In March 2004, I put on contact lenses for the first time. Actually, the first time I put them on they didn't really stay on. I pushed and I pushed into my eye with one finger and lifted my eyelid with another and eventually the lenses stuck. When they stuck, the world turned into an animated fractal. My perspective shifted.

My mother died three days after my birth. Last Father's Day my dad died in his sleep. I have no frame of reference for the feelings I've had in the past year. Undoubtedly, since Father's Day, my perspective has shifted further.

I like to travel; traveling is truth. You could argue that a lie is truth in that it is a fact of life, but most lies are unnecessary, and that entire topic is a tangent. What I'm eloquently building up to is that Europe is opening my eyes when I open my eyes in Europe. By that I mean that now I understand that Europe exists, that foreign languages are more than required classes, and that's there's no denying that history happened: the evidence is everywhere. Only now am I beginning to understand how environments shape people and how people can shape their environments.

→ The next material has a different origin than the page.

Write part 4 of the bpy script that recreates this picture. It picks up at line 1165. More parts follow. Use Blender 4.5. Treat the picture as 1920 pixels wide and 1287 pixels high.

It's also easier for me to comprehend here, surrounded by centuries-old architecture and traditions, that our present lives are history in the making. With that thought follows the question of how history books will describe our generation. 20 years from today, will I have wanted my perspective to shift even further?

6 > post a comment

but what if history doesn't describe us at all? what if we fade away, dreams of an unremembered past? we try so hard to make our mark on the world so that we won't be forgotten, but in the end, does it really matter? if i were to disappear tomorrow, and no one remembered me, would my life still have been worth living? -SC

Anonymouslink to this comment
May 17, 2005 7:06 PM


questions answered with run-on question:

history books may not describe us accurately, but are you living to make your mark on the world or to enjoy what you do while making your mark on the world?


tevanlink to this comment
May 19, 2005 2:18 PM

I do so enjoy you young philosophers. 'Young' and 'Philosopher'... truly those two words don't belong in the same sentence.
Tevan, you mention 20 years as a span of time for a perspective shift. In 20 years, today will seem like yesterday.
I have a quote taped to my monitor, (not the lizard. I already have a feel for that wit of yours), that keeps me humble.
"Time, like an ever-rolling stream,
Soon bears us all away;
We fly forgotten, as a dream
Dies at the op'ning day."

Kathleenlink to this comment
May 26, 2005 2:51 PM


when today is yesterday, it will have been enough time for a perspective shift; it shifts slightly everyday.

how about:

"Time, like an ever-rolling stream,
Soon bears us all its way;
We fly remembered, as a dream
Alive since op'ning day."


tevanlink to this comment
May 26, 2005 3:54 PM

You write the poem of youth. I read the poem of experience. I bid you print them off, put them away, and read them when you are sixty. Sixty is still young by today's standards, yet I dare say you will agree with my poem.
Alas, I won't be alive for you to tell me who was right...

Kathleenlink to this comment
May 26, 2005 5:17 PM


I do wonder if it's less a matter of age and more a matter of perspective, or if it's age affecting perspective -- is that a personal choice?